--- begin ---

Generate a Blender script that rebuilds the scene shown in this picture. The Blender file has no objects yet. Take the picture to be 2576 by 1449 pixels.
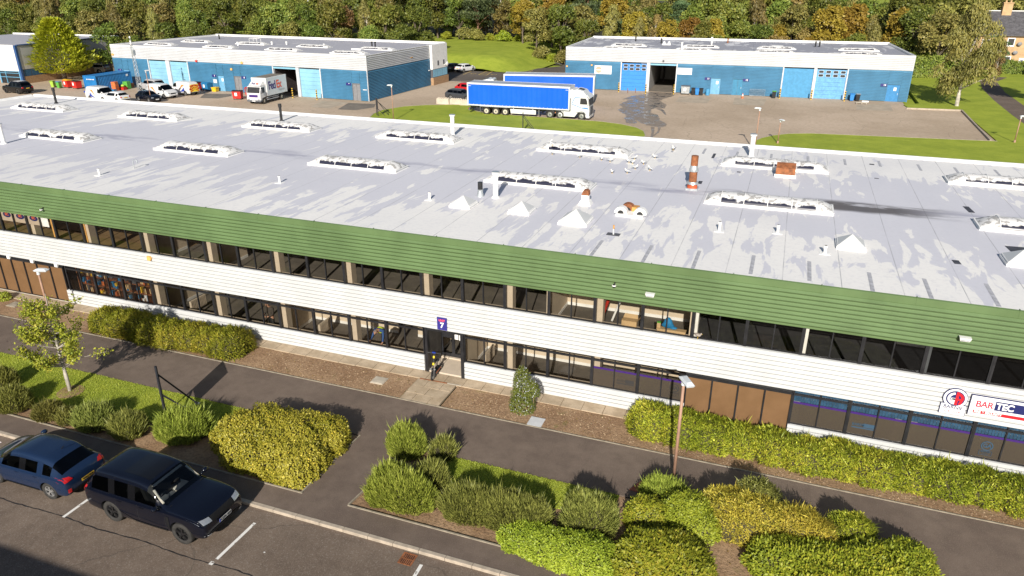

--- end ---
--- begin ---

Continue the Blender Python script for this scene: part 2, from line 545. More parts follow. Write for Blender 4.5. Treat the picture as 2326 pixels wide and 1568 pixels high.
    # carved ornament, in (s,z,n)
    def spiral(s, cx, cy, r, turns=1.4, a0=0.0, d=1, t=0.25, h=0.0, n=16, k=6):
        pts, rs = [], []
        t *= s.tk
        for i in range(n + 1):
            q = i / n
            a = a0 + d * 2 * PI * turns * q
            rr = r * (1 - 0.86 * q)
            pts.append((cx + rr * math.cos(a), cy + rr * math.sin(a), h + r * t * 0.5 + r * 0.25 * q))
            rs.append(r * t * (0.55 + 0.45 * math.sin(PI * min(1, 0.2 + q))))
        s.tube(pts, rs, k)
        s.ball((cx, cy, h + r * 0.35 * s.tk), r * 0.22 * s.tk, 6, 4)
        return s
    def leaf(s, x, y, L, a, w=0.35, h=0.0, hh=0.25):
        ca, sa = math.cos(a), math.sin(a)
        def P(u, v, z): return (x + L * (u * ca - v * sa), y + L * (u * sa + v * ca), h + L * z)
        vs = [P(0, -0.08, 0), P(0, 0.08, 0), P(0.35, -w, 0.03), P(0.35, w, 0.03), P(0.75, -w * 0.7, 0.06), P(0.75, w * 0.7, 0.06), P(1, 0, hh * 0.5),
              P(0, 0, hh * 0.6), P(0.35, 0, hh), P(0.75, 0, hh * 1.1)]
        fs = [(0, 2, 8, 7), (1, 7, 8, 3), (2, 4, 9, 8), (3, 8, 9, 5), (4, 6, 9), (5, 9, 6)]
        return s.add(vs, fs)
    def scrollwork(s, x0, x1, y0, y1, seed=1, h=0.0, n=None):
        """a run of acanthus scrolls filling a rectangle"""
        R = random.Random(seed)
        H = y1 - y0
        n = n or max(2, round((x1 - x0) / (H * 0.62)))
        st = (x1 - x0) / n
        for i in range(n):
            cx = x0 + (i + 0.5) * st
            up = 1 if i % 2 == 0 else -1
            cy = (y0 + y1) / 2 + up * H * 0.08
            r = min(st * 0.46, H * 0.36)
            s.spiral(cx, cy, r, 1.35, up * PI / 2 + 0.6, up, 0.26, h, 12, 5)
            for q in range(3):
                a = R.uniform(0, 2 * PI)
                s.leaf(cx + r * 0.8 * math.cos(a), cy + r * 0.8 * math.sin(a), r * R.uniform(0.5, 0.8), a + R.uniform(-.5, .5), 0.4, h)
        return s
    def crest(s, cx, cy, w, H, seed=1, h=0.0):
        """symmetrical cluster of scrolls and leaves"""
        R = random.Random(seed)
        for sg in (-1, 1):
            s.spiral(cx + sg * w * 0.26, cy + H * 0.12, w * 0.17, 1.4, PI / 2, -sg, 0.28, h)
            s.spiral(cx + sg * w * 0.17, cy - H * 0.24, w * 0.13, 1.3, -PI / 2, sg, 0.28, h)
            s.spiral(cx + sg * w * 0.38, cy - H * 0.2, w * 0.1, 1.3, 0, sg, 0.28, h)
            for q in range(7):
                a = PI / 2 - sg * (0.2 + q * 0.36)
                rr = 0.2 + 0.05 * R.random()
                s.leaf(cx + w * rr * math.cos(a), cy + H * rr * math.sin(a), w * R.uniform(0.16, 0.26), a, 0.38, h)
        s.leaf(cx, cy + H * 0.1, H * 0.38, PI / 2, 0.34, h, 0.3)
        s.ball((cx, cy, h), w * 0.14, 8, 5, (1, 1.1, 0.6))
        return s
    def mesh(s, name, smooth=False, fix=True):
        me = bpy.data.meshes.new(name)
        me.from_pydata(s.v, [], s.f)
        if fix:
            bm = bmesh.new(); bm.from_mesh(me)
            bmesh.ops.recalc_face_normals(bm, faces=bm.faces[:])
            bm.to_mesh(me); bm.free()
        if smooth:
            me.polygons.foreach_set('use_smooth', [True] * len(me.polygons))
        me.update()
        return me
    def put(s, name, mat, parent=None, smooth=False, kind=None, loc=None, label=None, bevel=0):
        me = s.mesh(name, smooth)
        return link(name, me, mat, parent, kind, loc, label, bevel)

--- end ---

**Problem description**
For each line of the entries that includes "pixels", show that line.

**Full response**
Generate a Blender script that rebuilds the scene shown in this picture. The Blender file has no objects yet. Take the picture to be 2576 by 1449 pixels.
Continue the Blender Python script for this scene: part 2, from line 545. More parts follow. Write for Blender 4.5. Treat the picture as 2326 pixels wide and 1568 pixels high.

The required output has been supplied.